■ Your instructions ■
Restate every line of the material, word for word.

■ Dataset extract ■
** Start **
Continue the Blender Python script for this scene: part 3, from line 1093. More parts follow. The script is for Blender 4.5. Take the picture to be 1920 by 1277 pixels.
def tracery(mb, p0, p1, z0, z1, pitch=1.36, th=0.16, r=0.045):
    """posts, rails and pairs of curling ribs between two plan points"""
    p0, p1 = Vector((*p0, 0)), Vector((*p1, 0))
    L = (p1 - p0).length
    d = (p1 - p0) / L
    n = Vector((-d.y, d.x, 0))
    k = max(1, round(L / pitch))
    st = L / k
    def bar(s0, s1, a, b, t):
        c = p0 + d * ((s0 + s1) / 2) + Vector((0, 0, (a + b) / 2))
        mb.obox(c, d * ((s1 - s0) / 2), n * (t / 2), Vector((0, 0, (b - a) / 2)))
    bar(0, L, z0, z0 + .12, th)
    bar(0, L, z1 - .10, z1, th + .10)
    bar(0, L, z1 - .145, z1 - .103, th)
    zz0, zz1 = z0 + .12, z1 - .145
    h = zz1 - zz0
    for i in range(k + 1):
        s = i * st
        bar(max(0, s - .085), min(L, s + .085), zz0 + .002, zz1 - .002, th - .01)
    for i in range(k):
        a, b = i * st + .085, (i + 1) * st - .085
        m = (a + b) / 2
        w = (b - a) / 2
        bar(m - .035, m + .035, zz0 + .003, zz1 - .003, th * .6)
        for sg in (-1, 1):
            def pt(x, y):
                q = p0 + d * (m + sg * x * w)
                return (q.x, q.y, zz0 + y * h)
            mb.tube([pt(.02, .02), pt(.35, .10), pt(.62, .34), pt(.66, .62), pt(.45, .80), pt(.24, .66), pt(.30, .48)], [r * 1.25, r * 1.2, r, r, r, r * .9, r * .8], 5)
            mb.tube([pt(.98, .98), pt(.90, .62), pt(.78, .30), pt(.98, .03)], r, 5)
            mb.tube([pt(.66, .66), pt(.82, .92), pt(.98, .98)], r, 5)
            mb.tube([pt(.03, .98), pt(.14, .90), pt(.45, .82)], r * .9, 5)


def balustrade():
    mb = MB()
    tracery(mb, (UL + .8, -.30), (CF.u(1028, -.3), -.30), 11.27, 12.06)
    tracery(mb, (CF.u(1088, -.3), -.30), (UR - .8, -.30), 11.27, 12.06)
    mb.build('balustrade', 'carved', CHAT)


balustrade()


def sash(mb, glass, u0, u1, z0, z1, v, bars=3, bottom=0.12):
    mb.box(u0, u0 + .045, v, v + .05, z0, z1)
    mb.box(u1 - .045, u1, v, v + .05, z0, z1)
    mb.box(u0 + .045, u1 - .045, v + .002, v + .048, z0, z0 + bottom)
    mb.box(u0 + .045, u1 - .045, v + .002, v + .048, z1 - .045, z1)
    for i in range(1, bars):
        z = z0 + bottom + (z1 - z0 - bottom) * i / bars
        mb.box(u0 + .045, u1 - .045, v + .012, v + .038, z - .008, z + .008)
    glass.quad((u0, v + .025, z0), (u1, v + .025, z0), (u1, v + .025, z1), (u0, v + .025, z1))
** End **
■ Result of this exercise ■
Continue the Blender Python script for this scene: part 3, from line 1093. More parts follow. The script is for Blender 4.5. Take the picture to be 1920 by 1277 pixels.
def tracery(mb, p0, p1, z0, z1, pitch=1.36, th=0.16, r=0.045):
    """posts, rails and pairs of curling ribs between two plan points"""
    p0, p1 = Vector((*p0, 0)), Vector((*p1, 0))
    L = (p1 - p0).length
    d = (p1 - p0) / L
    n = Vector((-d.y, d.x, 0))
    k = max(1, round(L / pitch))
    st = L / k
    def bar(s0, s1, a, b, t):
        c = p0 + d * ((s0 + s1) / 2) + Vector((0, 0, (a + b) / 2))
        mb.obox(c, d * ((s1 - s0) / 2), n * (t / 2), Vector((0, 0, (b - a) / 2)))
    bar(0, L, z0, z0 + .12, th)
    bar(0, L, z1 - .10, z1, th + .10)
    bar(0, L, z1 - .145, z1 - .103, th)
    zz0, zz1 = z0 + .12, z1 - .145
    h = zz1 - zz0
    for i in range(k + 1):
        s = i * st
        bar(max(0, s - .085), min(L, s + .085), zz0 + .002, zz1 - .002, th - .01)
    for i in range(k):
        a, b = i * st + .085, (i + 1) * st - .085
        m = (a + b) / 2
        w = (b - a) / 2
        bar(m - .035, m + .035, zz0 + .003, zz1 - .003, th * .6)
        for sg in (-1, 1):
            def pt(x, y):
                q = p0 + d * (m + sg * x * w)
                return (q.x, q.y, zz0 + y * h)
            mb.tube([pt(.02, .02), pt(.35, .10), pt(.62, .34), pt(.66, .62), pt(.45, .80), pt(.24, .66), pt(.30, .48)], [r * 1.25, r * 1.2, r, r, r, r * .9, r * .8], 5)
            mb.tube([pt(.98, .98), pt(.90, .62), pt(.78, .30), pt(.98, .03)], r, 5)
            mb.tube([pt(.66, .66), pt(.82, .92), pt(.98, .98)], r, 5)
            mb.tube([pt(.03, .98), pt(.14, .90), pt(.45, .82)], r * .9, 5)


def balustrade():
    mb = MB()
    tracery(mb, (UL + .8, -.30), (CF.u(1028, -.3), -.30), 11.27, 12.06)
    tracery(mb, (CF.u(1088, -.3), -.30), (UR - .8, -.30), 11.27, 12.06)
    mb.build('balustrade', 'carved', CHAT)


balustrade()


def sash(mb, glass, u0, u1, z0, z1, v, bars=3, bottom=0.12):
    mb.box(u0, u0 + .045, v, v + .05, z0, z1)
    mb.box(u1 - .045, u1, v, v + .05, z0, z1)
    mb.box(u0 + .045, u1 - .045, v + .002, v + .048, z0, z0 + bottom)
    mb.box(u0 + .045, u1 - .045, v + .002, v + .048, z1 - .045, z1)
    for i in range(1, bars):
        z = z0 + bottom + (z1 - z0 - bottom) * i / bars
        mb.box(u0 + .045, u1 - .045, v + .012, v + .038, z - .008, z + .008)
    glass.quad((u0, v + .025, z0), (u1, v + .025, z0), (u1, v + .025, z1), (u0, v + .025, z1))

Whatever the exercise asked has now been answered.